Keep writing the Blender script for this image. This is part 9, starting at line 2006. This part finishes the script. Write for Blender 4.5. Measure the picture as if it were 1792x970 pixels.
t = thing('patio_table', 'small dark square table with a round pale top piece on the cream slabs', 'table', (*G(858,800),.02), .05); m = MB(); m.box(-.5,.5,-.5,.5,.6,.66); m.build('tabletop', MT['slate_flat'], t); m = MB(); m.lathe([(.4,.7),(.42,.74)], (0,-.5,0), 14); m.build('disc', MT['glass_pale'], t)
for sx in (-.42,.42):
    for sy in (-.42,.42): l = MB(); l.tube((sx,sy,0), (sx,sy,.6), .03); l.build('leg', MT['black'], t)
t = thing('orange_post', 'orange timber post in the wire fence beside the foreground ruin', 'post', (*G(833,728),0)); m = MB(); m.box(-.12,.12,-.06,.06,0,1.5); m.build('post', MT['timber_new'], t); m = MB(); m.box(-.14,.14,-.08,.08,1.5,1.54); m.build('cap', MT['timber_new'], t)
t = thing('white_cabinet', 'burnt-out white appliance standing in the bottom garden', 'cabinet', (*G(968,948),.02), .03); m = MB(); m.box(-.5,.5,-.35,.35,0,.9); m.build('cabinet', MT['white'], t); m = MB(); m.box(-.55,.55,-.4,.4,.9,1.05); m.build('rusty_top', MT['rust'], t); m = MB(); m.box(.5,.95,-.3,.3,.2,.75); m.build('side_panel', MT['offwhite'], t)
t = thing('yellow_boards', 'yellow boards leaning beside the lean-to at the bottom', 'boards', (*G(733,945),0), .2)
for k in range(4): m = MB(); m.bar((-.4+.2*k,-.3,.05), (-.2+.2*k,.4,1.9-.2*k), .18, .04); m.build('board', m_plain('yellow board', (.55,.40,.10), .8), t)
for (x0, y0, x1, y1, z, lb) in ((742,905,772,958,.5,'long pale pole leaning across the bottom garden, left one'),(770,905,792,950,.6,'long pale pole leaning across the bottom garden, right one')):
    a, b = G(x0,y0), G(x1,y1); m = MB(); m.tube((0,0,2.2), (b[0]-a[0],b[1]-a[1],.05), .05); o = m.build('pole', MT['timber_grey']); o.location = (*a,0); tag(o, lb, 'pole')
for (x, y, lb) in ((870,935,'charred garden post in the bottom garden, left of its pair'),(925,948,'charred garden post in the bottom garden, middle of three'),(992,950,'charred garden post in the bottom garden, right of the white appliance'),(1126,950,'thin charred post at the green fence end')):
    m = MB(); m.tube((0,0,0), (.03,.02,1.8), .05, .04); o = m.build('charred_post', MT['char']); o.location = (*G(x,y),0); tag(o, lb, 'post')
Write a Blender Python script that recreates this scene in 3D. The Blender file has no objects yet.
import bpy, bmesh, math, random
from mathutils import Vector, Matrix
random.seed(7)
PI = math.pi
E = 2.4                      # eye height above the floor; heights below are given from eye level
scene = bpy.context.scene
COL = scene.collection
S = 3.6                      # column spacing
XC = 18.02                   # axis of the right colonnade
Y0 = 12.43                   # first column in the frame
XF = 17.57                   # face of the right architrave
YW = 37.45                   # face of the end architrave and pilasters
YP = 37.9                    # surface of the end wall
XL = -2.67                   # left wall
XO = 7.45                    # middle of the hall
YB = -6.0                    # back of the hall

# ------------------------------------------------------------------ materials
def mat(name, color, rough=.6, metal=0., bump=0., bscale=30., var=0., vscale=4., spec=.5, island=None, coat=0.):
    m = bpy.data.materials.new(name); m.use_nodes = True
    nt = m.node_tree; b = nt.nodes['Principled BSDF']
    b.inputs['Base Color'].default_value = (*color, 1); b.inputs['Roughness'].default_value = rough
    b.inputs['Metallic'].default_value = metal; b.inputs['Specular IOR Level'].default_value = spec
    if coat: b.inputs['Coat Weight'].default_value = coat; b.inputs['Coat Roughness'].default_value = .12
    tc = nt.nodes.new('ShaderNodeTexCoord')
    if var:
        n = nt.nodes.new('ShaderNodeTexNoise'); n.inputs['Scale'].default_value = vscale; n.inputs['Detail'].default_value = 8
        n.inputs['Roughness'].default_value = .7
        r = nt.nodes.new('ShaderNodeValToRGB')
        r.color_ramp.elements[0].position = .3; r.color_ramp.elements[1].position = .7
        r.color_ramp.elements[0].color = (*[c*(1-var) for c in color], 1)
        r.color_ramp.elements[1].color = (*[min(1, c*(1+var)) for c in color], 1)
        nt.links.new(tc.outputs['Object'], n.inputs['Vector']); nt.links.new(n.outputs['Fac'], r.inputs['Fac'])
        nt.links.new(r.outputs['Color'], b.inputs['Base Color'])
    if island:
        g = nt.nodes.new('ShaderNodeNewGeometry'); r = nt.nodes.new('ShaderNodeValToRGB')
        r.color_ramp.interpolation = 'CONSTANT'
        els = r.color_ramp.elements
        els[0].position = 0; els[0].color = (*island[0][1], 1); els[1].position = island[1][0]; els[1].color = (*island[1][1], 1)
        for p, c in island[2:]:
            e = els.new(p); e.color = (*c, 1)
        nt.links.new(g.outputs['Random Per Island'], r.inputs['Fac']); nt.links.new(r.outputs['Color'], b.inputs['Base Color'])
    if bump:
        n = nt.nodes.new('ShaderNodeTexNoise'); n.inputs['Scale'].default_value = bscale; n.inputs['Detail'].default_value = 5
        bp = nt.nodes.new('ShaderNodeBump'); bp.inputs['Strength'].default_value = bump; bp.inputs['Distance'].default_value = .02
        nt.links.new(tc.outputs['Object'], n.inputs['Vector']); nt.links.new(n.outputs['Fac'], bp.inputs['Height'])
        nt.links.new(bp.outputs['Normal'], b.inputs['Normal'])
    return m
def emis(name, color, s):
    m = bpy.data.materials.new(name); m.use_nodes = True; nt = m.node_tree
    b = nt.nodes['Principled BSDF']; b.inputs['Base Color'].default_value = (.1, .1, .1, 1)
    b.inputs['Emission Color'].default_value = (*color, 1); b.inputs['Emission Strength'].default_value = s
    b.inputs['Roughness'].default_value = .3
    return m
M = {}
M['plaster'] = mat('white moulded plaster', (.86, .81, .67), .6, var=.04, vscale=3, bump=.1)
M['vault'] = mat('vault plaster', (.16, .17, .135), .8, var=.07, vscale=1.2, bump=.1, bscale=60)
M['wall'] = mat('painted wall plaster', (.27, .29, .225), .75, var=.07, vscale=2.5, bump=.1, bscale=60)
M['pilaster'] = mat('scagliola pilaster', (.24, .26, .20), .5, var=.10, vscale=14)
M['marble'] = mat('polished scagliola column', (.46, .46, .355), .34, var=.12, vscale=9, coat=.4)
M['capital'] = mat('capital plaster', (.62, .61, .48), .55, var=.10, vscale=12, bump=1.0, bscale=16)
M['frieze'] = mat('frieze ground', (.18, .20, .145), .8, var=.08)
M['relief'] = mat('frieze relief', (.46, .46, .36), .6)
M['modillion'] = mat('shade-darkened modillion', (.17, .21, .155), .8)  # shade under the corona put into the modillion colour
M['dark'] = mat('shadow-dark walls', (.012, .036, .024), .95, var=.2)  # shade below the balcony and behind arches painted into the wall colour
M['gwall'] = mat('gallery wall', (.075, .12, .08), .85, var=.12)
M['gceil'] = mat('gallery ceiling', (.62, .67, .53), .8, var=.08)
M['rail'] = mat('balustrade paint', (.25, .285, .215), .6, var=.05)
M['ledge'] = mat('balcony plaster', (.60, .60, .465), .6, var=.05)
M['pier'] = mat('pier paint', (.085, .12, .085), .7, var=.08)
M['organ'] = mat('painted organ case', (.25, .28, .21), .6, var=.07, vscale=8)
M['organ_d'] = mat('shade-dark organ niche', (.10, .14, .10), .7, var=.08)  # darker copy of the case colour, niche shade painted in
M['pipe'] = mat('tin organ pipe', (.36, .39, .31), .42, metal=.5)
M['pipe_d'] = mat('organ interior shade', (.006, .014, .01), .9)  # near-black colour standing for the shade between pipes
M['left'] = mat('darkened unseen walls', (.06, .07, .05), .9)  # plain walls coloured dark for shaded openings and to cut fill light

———

EXERCISE REQUIREMENTS:
Output nothing except the lines from the line with "Write a Blender" through the line with "back of the hall", copied exactly, end lines included.

EXPECTED OUTPUT:
Write a Blender Python script that recreates this scene in 3D. The Blender file has no objects yet.
import bpy, bmesh, math, random
from mathutils import Vector, Matrix
random.seed(7)
PI = math.pi
E = 2.4                      # eye height above the floor; heights below are given from eye level
scene = bpy.context.scene
COL = scene.collection
S = 3.6                      # column spacing
XC = 18.02                   # axis of the right colonnade
Y0 = 12.43                   # first column in the frame
XF = 17.57                   # face of the right architrave
YW = 37.45                   # face of the end architrave and pilasters
YP = 37.9                    # surface of the end wall
XL = -2.67                   # left wall
XO = 7.45                    # middle of the hall
YB = -6.0                    # back of the hall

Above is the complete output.